Вспомню еще один очень интересный факт из истории другой "чрезвычайки", в г. Муроме Владимирской губернии. Арестовали там двух протоиереев: о. Ан-ва и о. Ц-ва и одного настоятеля монастыря, 75-летнего архимандрита Макария. На допросе первым был приглашен к столу архимандрит, оба протоиерея ждали очереди здесь же. Комиссар роется в ворохе разных бумаг, не может сразу найти дело о. Макария и начинает нервничать. А монах спокойно стоит, дожидается.
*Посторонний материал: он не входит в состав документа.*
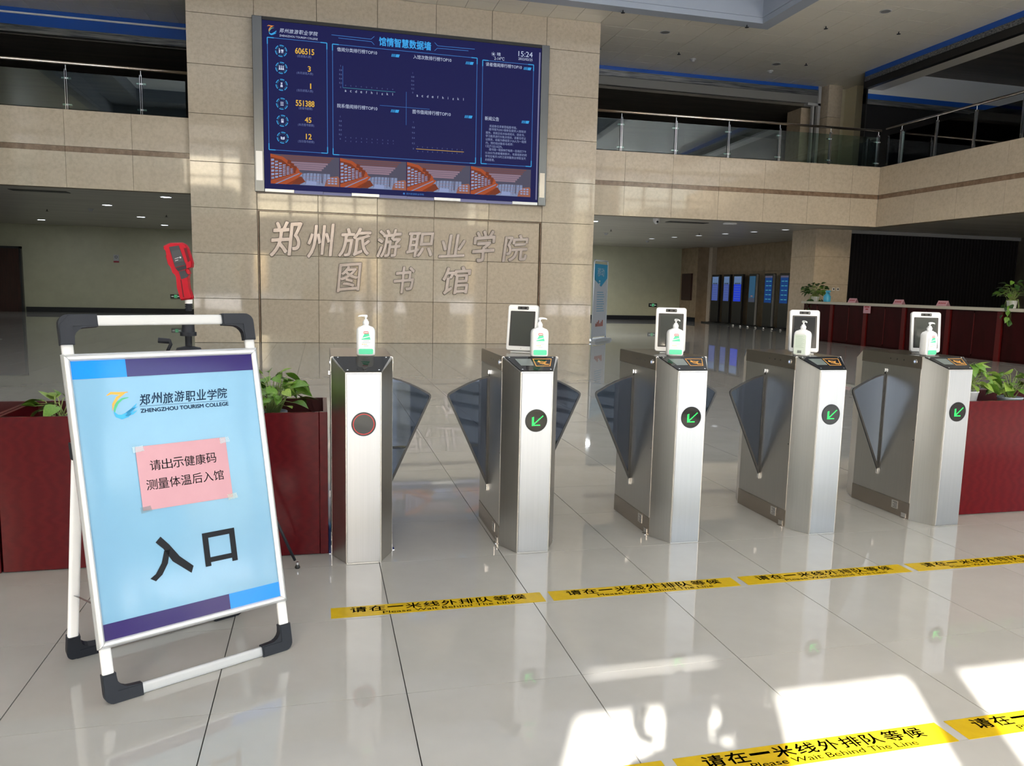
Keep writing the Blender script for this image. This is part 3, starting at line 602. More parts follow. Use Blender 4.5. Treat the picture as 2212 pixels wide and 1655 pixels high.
# four repeated reading-room pictures
PX = [-1.022, .412, 1.852, 3.284, 4.698]
for k in range(4):
    b = MB(); x0, x1 = PX[k]+.01, PX[k+1]-.004; W_ = x1-x0; z0, z1 = 3.40, 4.015; Hh = z1-z0
    P2 = lambda pl: [(x0+p[0]*W_, z0+p[1]*Hh) for p in pl]
    F = lambda pl, m, d=.004: b.flat(P2(pl), m, (0, YS-d, 0))
    F([(0, 0), (1, 0), (1, 1), (0, 1)], E_SLATE, .003)
    for r in range(7):
        zz = 1-r*.07; F([(.15, zz-.07), (.92-.03*r, zz-.07), (.92-.03*r, zz-.012), (.15, zz-.012)], E_SKYP if r < 3 else E_SKY2)
    F([(.42, .0), (.86, .0), (.86, .42), (.55, .42), (.42, .38)], E_PALE)
    for r in range(8): F([(.45+r*.05, .05), (.455+r*.05, .05), (.47+r*.05, .42), (.46+r*.05, .42)], E_SLATE, .005)
    for r in range(3): F([(.48, .1+r*.1), (.84, .14+r*.09), (.84, .15+r*.09), (.48, .115+r*.1)], E_SKY2, .005)
    F([(.80, .18), (.86, .32), (.98, .36), (1, .3), (1, 0), (.78, 0)], E_TERR, .0045)
    for r in range(3):
        for c in range(3): F([(.83+c*.05, .08+r*.085), (.865+c*.05, .08+r*.085), (.865+c*.05, .13+r*.085), (.83+c*.05, .13+r*.085)], E_BOOK, .0055)
    F([(.88, .42), (.99, .42), (.99, .97), (.88, .92)], E_SLATE, .0045); F([(.735, .1), (.75, .1), (.75, .5), (.735, .5)], E_SLATE, .0055)
    F([(0, .02), (.42, .44), (.40, .55), (.18, .92), (0, 1)], E_OR, .005)
    F([(0, .10), (.36, .40), (.36, .48), (.16, .82), (0, .9)], E_OR2, .0055)
    for c in range(6):
        fx0 = .01+c*.055; fx1 = fx0+.042
        for r in range(6):
            lo_ = .14+fx0*.8; hi_ = .88-fx0*1.15; zz = lo_+(hi_-lo_)*r/6; hh = (hi_-lo_)/6*.68
            F([(fx0, zz), (fx1, zz+.02), (fx1, zz+hh+.005), (fx0, zz+hh)], E_BOOK if (r+c) % 3 else E_PALE, .006)
    F([(0, 0), (.30, .0), (.46, .40), (.42, .44), (.1, .1), (0, .06)], E_OR, .0065); F([(.06, 0), (.09, 0), (.42, .38), (.41, .40)], E_PALE, .007)
    F([(.22, .0), (.42, .02), (.50, .12), (.44, .3)], E_OR2, .0065); F([(.5, .02), (.66, .02), (.66, .14), (.52, .16)], E_BOOK, .0062)
    for c in range(3): F([(.24+c*.04, .70-c*.1), (.29+c*.04, .68-c*.1), (.30+c*.04, .80-c*.09), (.25+c*.04, .84-c*.1)], E_OR2, .0068)
    loc(b, t).build('screen_picture', scr)

# ================================================================== STEEL CHARACTERS
def brush(a, b_):
    return (a+.13*(b_-.5), b_+.08*(a-.5))
CH = [("郑", -1.027, 1.908, -.417, 2.635), ("州", -.267, 1.898, .263, 2.595), ("旅", .421, 1.944, 1.08, 2.553), ("游", 1.241, 1.946, 1.749, 2.552), ("职", 1.906, 1.974, 2.497, 2.521), ("业", 2.656, 1.991, 3.238, 2.497), ("学", 3.419, 1.914, 3.921, 2.61), ("院", 4.152, 1.947, 4.713, 2.542),
      ("图", .382, 1.163, .853, 1.776), ("书", 1.612, 1.146, 2.051, 1.737), ("馆", 2.713, 1.151, 3.343, 1.766)]
names8 = ["first character from the left", "second character from the left", "third character from the left", "fourth character from the left", "fifth character from the left", "sixth character from the left", "seventh character from the left", "eighth and last character"]
names3 = ["left character", "middle character", "right character"]
ST_L = mat('calligraphy_steel', (.50, .42, .39), .22, metal=.3, noise=2.5, col2=(.40, .33, .30))
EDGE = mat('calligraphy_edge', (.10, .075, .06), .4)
for k, (ch, x0, z0, x1, z1) in enumerate(CH):
    b = MB(); w_, h_ = x1-x0, z1-z0
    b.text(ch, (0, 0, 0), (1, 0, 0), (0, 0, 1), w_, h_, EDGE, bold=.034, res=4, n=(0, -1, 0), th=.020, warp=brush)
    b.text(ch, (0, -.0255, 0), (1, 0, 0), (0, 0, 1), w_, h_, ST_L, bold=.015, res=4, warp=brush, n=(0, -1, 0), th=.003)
    o = b.build('steel_character'); o.location = (x0, YW+.064, z0)
    if k < 8: tag(o, 'raised steel calligraphy, %s in the upper row of eight' % names8[k], 'letter', 'steel characters on the marble wall')
    else: tag(o, 'raised steel calligraphy, %s in the lower row of three' % names3[k-8], 'letter', 'steel characters on the marble wall')

# ================================================================== TURNSTILES
G0, GP_, GF, GWd, GY = .1084, .8335, .1595, .2856, 3.5504
def gate_center(i): return G0+GP_*i+GF/2
hf, hw = GF/2, GWd/2; YC, YR, YE = .1347, .637, .77; ZT, ZF = .9744, .9147
def make_gate(i):
    labs = ['leftmost steel turnstile, with red ring light and one glass wing', 'second steel turnstile from the left, green arrow, angled face terminal on top', 'middle steel turnstile of the five, green arrow, bottle before terminal',
            'fourth steel turnstile from the left, bottle with its back label showing', 'rightmost steel turnstile, beside the red planter box']
    t = thing('turnstile', (gate_center(i), GY, 0), labs[i], 'turnstile', 'row of five flap turnstiles')
    # body core: chamfered prism with slanted nose
    b = MB()
    lo = [(-hf, 0), (hf, 0), (hw, YC), (hw, YR), (hf, YE), (-hf, YE), (-hw, YR), (-hw, YC)]
    zt = [ZF, ZF, ZT, ZT, ZF, ZF, ZT, ZT]
    vs = [(x, y, 0) for x, y in lo]+[(x, y, z-.002) for (x, y), z in zip(lo, zt)]
    b.add(vs, [(0, 1, 9, 8), (1, 2, 10, 9), (2, 3, 11, 10), (3, 4, 12, 11), (4, 5, 13, 12), (5, 6, 14, 13), (6, 7, 15, 14), (7, 0, 8, 15), (15, 10, 11, 14), (8, 9, 10, 15), (14, 11, 12, 13), (7, 6, 5, 4, 3, 2, 1, 0)], ST_S)
    b.build('body', t)
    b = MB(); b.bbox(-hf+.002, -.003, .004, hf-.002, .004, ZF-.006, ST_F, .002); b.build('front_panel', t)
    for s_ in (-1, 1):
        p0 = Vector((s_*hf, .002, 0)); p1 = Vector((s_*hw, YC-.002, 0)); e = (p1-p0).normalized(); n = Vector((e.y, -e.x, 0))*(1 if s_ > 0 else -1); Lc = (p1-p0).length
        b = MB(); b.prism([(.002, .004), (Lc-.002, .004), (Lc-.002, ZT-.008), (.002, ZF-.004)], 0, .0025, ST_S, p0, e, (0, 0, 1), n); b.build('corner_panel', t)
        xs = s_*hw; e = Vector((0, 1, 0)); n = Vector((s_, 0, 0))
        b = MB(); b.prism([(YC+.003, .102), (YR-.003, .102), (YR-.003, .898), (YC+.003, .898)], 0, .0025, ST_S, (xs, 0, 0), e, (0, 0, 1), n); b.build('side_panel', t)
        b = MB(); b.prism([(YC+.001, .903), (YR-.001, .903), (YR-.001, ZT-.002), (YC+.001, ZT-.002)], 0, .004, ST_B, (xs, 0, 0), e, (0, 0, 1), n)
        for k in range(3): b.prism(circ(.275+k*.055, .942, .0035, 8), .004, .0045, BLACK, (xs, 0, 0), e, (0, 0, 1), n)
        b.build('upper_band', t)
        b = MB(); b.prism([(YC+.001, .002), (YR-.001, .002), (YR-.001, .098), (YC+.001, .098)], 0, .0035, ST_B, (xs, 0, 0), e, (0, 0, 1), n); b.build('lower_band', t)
        b = MB(); b.prism(circ(.185, .941, .014, 20), .004, .0075, CHROME, (xs, 0, 0), e, (0, 0, 1), n); b.prism(circ(.185, .941, .007, 14), .0075, .0085, E_WHITE, (xs, 0, 0), e, (0, 0, 1), n); b.build('sensor_button', t)
        b = MB(); b.prism([(.414, .225), (.426, .225), (.426, .862), (.414, .862)], .0025, .004, BLACK, (xs, 0, 0), e, (0, 0, 1), n); b.prism([(.416, .855), (.426, .855), (.426, .875), (.416, .875)], .004, .012, CHROME, (xs, 0, 0), e, (0, 0, 1), n)
        b.prism([(.412, .215), (.428, .215), (.428, .25), (.412, .25)], .004, .01, CHROME, (xs, 0, 0), e, (0, 0, 1), n); b.build('wing_slot', t)
        b = MB(); b.prism(circ(.15, .48, .0035, 8), .0025, .0035, BLACK, (xs, 0, 0), e, (0, 0, 1), n); b.prism(circ(.60, .52, .0035, 8), .0025, .0035, BLACK, (xs, 0, 0), e, (0, 0, 1), n); b.build('screw', t)
        if s_ < 0:
            b = MB(); b.prism([(.225, .040), (.275, .040), (.275, .088), (.225, .088)], .0035, .005, CHROME, (xs, 0, 0), e, (0, 0, 1), n)
            for k in range(5): b.prism([(.229, .046+k*.008), (.263-(k % 2)*.008, .046+k*.008), (.263-(k % 2)*.008, .049+k*.008), (.229, .049+k*.008)], .005, .0053, GUNG, (xs, 0, 0), e, (0, 0, 1), n)
            b.build('label_plate', t)
        b = MB(); b.box(min(xs, xs+s_*.016), .155, 0, max(xs, xs+s_*.016), .19, .003, CHROME); b.box(min(xs+s_*.0036, xs+s_*.006), .155, 0, max(xs+s_*.0036, xs+s_*.006), .19, .032, CHROME); b.build('floor_bracket', t)
    # top plate
    b = MB(); b.add([(-hw, YC, ZT), (hw, YC, ZT), (hw, YR, ZT), (-hw, YR, ZT), (-hw, YC, ZT-.004), (hw, YC, ZT-.004), (hw, YR, ZT-.004), (-hw, YR, ZT-.004)], [(0, 1, 2, 3), (7, 6, 5, 4), (0, 4, 5, 1), (1, 5, 6, 2), (2, 6, 7, 3), (3, 7, 4, 0)], steel('steel_top', (.46, .43, .39), .14, bump=.15)); b.build('top_plate', t)
    # slanted reader panel
    O = Vector((0, 0, ZF)); u = Vector((0, YC, ZT-ZF)); Ls = u.length; u.normalize(); n = Vector((0, -u.z, u.y)); ex = Vector((1, 0, 0))
    def slant(pl, d0, d1, m, b): b.prism([(p[0], p[1]) for p in pl], d0, d1, m, O, ex, u, n)
    b = MB(); slant([(-hf-.002, .004), (hf+.002, .004), (hw-.010, Ls-.005), (-hw+.010, Ls-.005)], -.003, .002, BGLASS, b); rp = b.build('reader_panel', t)
    b = MB()
    for x, v in ((-hf+.008, .014), (hf-.008, .014), (-hw+.030, Ls-.014), (hw-.030, Ls-.014)): slant(circ(x, v, .0042, 10), .002, .0035, CHROME, b)
    b.build('screw', rp)
    if i > 0:
        b = MB(); slant([(-.070, .052), (-.006, .052), (-.006, .118), (-.088, .118)], .002, .003, LCD, b); b.build('lcd', rp)
        b = MB()
        fr = [(.004, .046), (.078, .046), (.104, .120), (.004, .120)]; gi = [(.008, .050), (.075, .050), (.099, .116), (.008, .116)]
        for k in range(4): k2 = (k+1) % 4; slant([fr[k], fr[k2], gi[k2], gi[k]], .002, .0026, GOLD, b)
        for k in range(3): # hand with waves
            a0 = [(.030+k*.006, .074+k*.010), (.045+k*.006, .066+k*.010), (.060+k*.006, .072+k*.010)]
            slant([(a0[0][0], a0[0][1]), (a0[1][0], a0[1][1]), (a0[2][0], a0[2][1]), (a0[2][0], a0[2][1]+.004), (a0[1][0], a0[1][1]+.005), (a0[0][0], a0[0][1]+.004)], .002, .0026, GOLD, b)
        slant([(.022, .088), (.034, .082), (.040, .096), (.030, .104)], .002, .0026, GOLD, b); slant([(.050, .062), (.074, .060), (.078, .066), (.054, .070)], .002, .0026, GOLD, b)
        b.build('card_symbol', rp)
    # indicator disc
    b = MB(); b.prism(circ(0, .671, .0565, 36), -.0030, -.0045, BPLAST, n=(0, 1, 0)); b.prism(circ(0, .671, .0535, 36), -.0045, -.0055, BGLASS, n=(0, 1, 0)); dsc = b.build('indicator_disc', t)
    b = MB()
    if i == 0:
        for k in range(48): q = 2*math.pi*k/48; b.prism(circ(.0475*math.cos(q), .671+.0475*math.sin(q), .0019, 6), -.0055, -.0062, E_RED, n=(0, 1, 0))
    else:
        for k in range(7):
            b.prism(circ(-.020, .648+k*.0062, .0026, 6), -.0055, -.0062, E_GRN, n=(0, 1, 0)); b.prism(circ(-.020+k*.0062, .648, .0026, 6), -.0055, -.0062, E_GRN, n=(0, 1, 0))
            b.prism(circ(-.0145, .653+k*.0058, .0021, 6), -.0055, -.0062, E_GRN, n=(0, 1, 0))
        for k in range(1, 9):
            b.prism(circ(-.020+k*.0064, .648+k*.0056, .0026, 6), -.0055, -.0062, E_GRN, n=(0, 1, 0)); b.prism(circ(-.0165+k*.0062, .6485+k*.0056, .0021, 6), -.0055, -.0062, E_GRN, n=(0, 1, 0))
    b.build('led_symbol', dsc)
    # glass wings
    sides = {0: (1,), 4: (-1,)}.get(i, (-1, 1))
    for s_ in sides:
        prof = [(0, .222), (0, .843), (.03, .838), (.065, .829), (.115, .810), (.165, .786), (.205, .764), (.222, .754), (.230, .744), (.230, .732), (.226, .720)]
        ins = [(.016, .288), (.016, .832), (.03, .830), (.065, .821), (.113, .802), (.161, .778), (.200, .755), (.215, .746), (.221, .739), (.221, .733), (.216, .722)]
        def M_(pl): return [(s_*(hw+p[0]), p[1]) for p in pl]
        b = MB(); b.prism(M_(ins), .004, -.004, GW, (0, .4195, 0)); wg = b.build('glass_wing', t)
        b = MB(); A_ = M_(prof); B_ = M_(ins)
        for k in range(len(prof)):
            k2 = (k+1) % len(prof)
            b.prism([A_[k], A_[k2], B_[k2], B_[k]], .005, -.005, BLACK, (0, .4195, 0))
        b.build('rubber_edge', wg)
    return t
for i in range(5): make_gate(i)

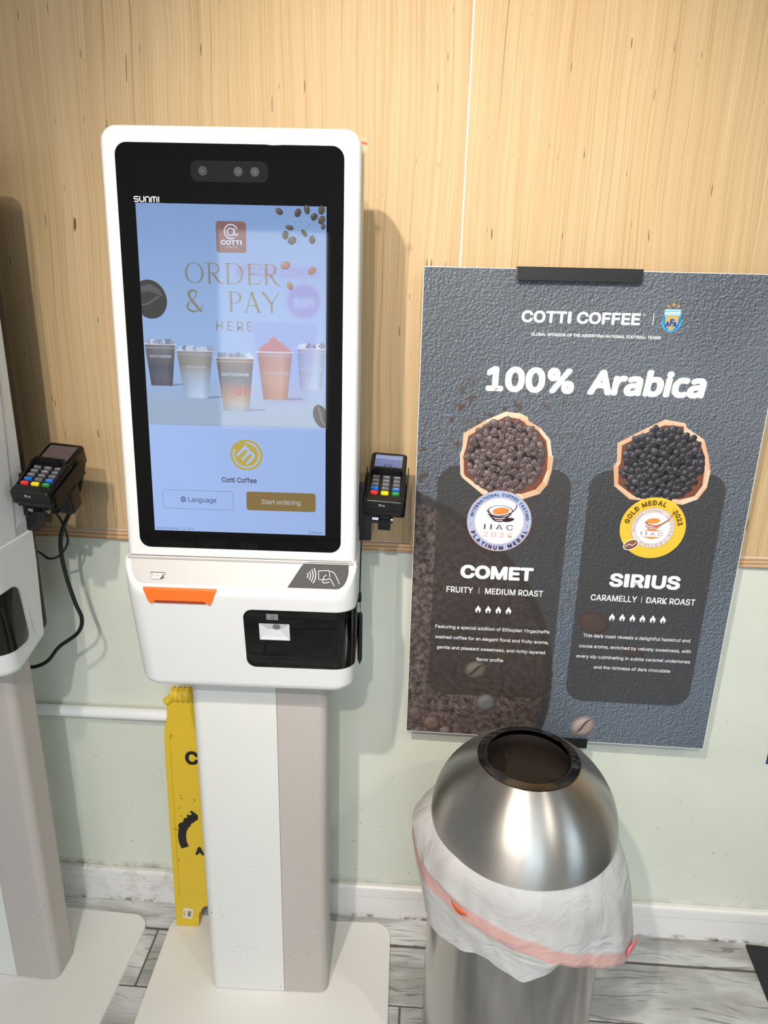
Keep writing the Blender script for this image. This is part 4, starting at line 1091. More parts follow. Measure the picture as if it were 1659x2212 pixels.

Вдруг у него вырывается вздох: "0-ох, Господи!"
– Что вздыхаешь?
– нервно спрашивает комиссар, не глядя на него и продолжая искать бумагу.
– Я вот гляжу, гляжу на вас и думаю: сколько муки-то вам из-за нас, грешных!
Пожалел старец комиссара. Тот ничего не сказал: видно, растопили его сердце ласковые слова монаха. Наскоро допросив всех трех, судья отпустил их без всякого взыскания.
Так рассказывал мне во Франции один из трех арестованных, о. И. Ц-в.
Теперь мне осталось уже совсем немного досказать из эпохи "белого движения" при генерале Деникине. Я немного был свидетелем тяжелого отступления белых армий.